Ease your buying experience

The Music Farm created this guitar buyers guide to help clarify the parts that make a guitar. Knowing what attributes to look for will make the entire process of purchasing a guitar much easier. Using this guide you will be able to look at the features of a prospective guitar, and decide if it fits you. Make the right decision about your next guitar!


The most important aspect of any stringed instrument is the neck. All hardware and electronics etc. can upgraded, but the neck is the “feel” of the instrument.

Neck Material

Neck material is the wood or other material that the neck is constructed from. The most common woods used for guitar necks are maple and mahogany. Nato and Sapele are also sometimes used. Synthetics such as carbon fiber are selected less often than natural wood, and Martin’s uses a multi-layered birch composite known as Stratabond in some guitars.

Neck Shape

Neck shape refers to the profile of the back of the neck as it fits into the player’s hand. Usually “letters” are used to describe the profile such as a "Hard V", a “V” shape profile to the back of the neck. "Soft V" – a little more rounded out on the sides . “C” the most common profile, slightly rolled over on the edges, not too thick- similar to Gibson’s 60’s neck profile. D - which is a thicker neck profile, ie: Gibson’s 50’s neck profile. And U – very thick, also referred to as “baseball bat” thickness profile.

Neck Scale

Scale Length – the distance from the back of the nut to the top of the bridge. Standard Fender length is 25.5 Inches. Gibson usually uses a shorter 24.75 inch scale length. Fender Jaguars measure in at 24”, Mustangs- short scale at 22 “. Basses usually run at 34 “ – long scale, 35” extra long scale and 30” short scale. There are many other options that are usable- PRS is popularizing using 25”-even scale as are many acoustic builders and 32” is being flirted with on some bass designs.

Neck Radius

Radius – the curvature or profile of the finger board. Given in inches of radius. Vintage Fenders had a good curve on the top measuring 7.25”. This makes chording easy, but strings will “fret out” – lose vibration when they are bent. A flatter radius makes for bigger bends. Fender and others have moved to a 9.5” radius on fret boards. Charvel popularized the compound radius board, cut from a cone, where radius starts at 12” and goes to a much flatter 16” radius to ease bending.

Neck Set Type

How the neck is attached to the body. A bolt on neck is bolted on with screws. A set neck is glued to the body. A neck-through the neck material continues to run back through the back, becoming part of the body unit.

Fret Board

Different fret board materials will have different tones and qualities. Maple makes for a bright sound, hard feel, with a quick decay. Rosewood is a warm sounding, softer feeling, with more sustain. Ebony makes for a very crisper sound with complexity.
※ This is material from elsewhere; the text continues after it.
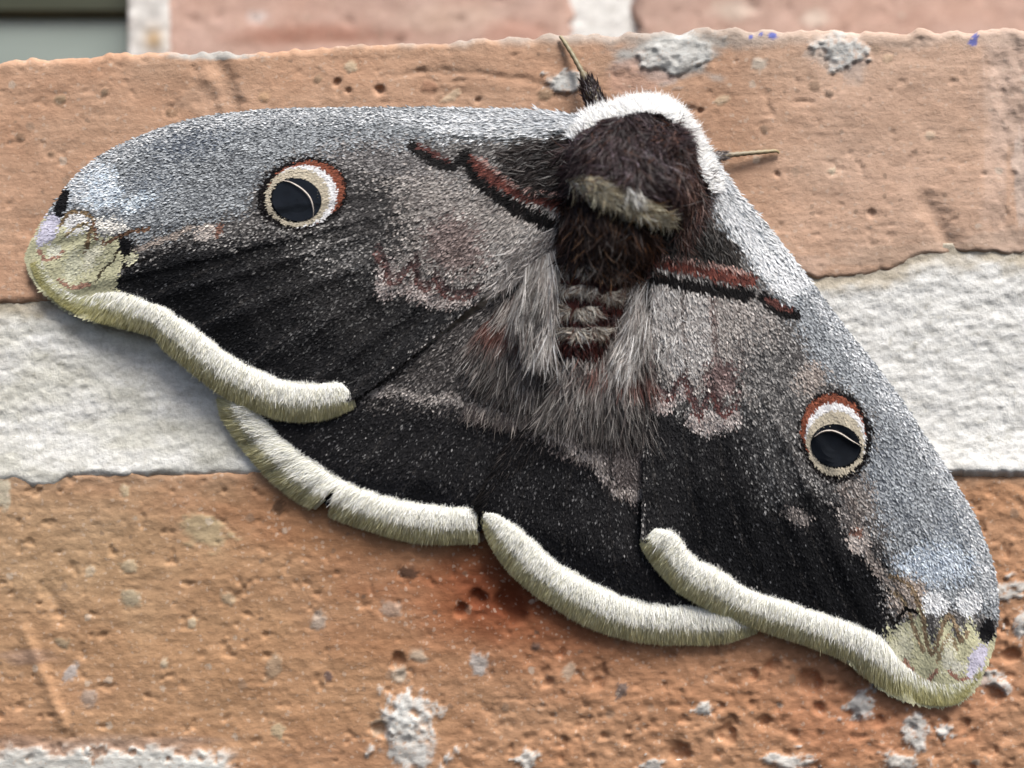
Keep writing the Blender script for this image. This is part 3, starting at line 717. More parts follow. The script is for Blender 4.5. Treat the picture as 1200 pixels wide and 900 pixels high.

Some synthetics have been used with great success such as Martin‘s Richlite, or Ebonal – synthetic imitation ebony, seen on many fretless basses.

Nut Width

Nut Width – how wide the neck is at the nut. Given in inches, 1- 11/16 is industry standard width for acoustic guitars. 1- 5/8 is standard for electric guitars. The number of frets tells how long the fret-board has been extended for playability but has little to do with actual scale length.

Body Shape

Body shape defines the look of a instrument, but also defines the tone characteristics and comfortability of the instrument. Body type shapes such as the single and double cuts define conventional styles. Newer shapes such as the V, Explorer ,Warlock , and others push the bounds of the imagination. Building options such as Hollow-body (completely acoustic), Solid bodies and semi-hollow body variants offer differing complex tonal signatures and characteristics. Body material, both natural woods, and synthetic material, will heavily influence tonal response.

Bridge Types

Bridge Types also define tonal response and string feel and offering tonal options such as tremolo effects.

Pick Ups

Pick-ups turn the vibrations from the guitar into a electrical signal and heavily influence the tone and attitude of a instrument. Allowing it to be amplified in a variety of manners.


Orientation refers to if the instrument was designed to be played right or left handed. Guitars like boys and girls equally.